Having an earthing conductor allows for automatic disconnection of supply in the event of a short circuit to earth fault by fault current a low impedance path sufficient enough to operate the circuit protective device.

Fault current always wants to find its way back to the origin (the transformer).

So to answer your question; earthing is actually a very complex part of any distribution system and forms an integral part of the protection devices by allowing them to function as they have been designed to. The earthing conductor doesn't get enough credit for what it does!!!

Answer 9

This power pole outside my house shows an advantage of having the neutral wire grounded. The live wire is located by itself at the highest and safest location, while the neutral wire is further down on the pole.

Answer 10

The point of earthing devices is that if (realistically when) there is a short to a part you can touch a circuit is made, current flows rapidly for a very short period of time, and then the over-current protection on the branch trips alerting an onlooker that there is a problem. Neutral is tied to ground to that the potential danger of a short can be sensed and protected against. I think a better example of the importance is a toaster that is shorting mains to it's chassis. If it's grounded the circuit breaker pops every time you plug in the toaster and you either fix it or get a new one.
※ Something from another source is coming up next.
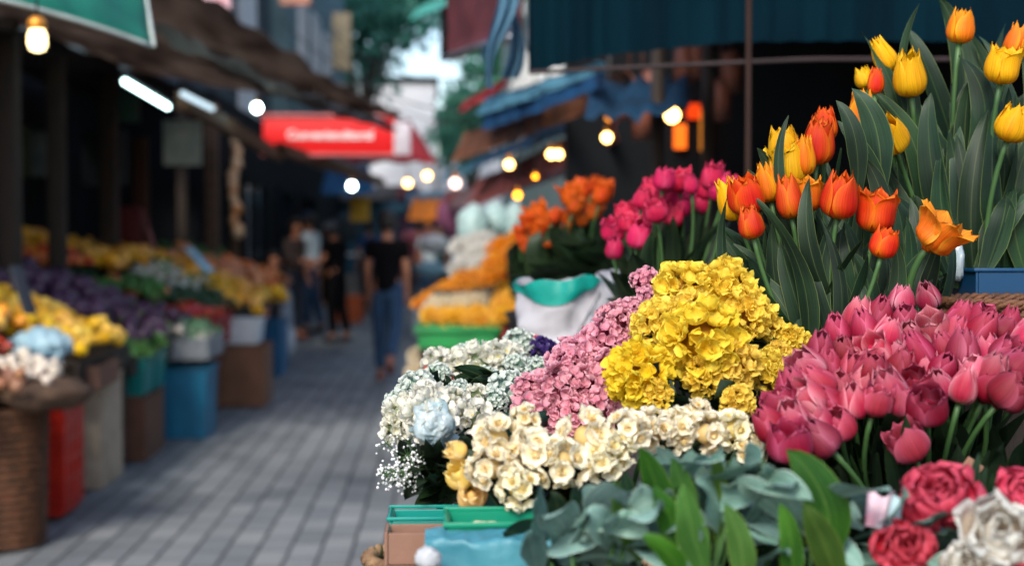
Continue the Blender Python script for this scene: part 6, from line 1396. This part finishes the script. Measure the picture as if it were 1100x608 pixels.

If the toaster isn't grounded mains potential is sitting there at the chassis of the toaster waiting for you to complete the circuit to earth (like touching the toaster with one hand and sink with the other). The second situation leaves you in significant danger. If the outlet is not protected with a GFCI you might see several amps flow through you for several ms before a traditional magnetic breaker trips. This is more than enough to do serious damage and/or kill depending on the path. If neutral is not tied to ground then there is no certainty that a short will trip the over-current protection.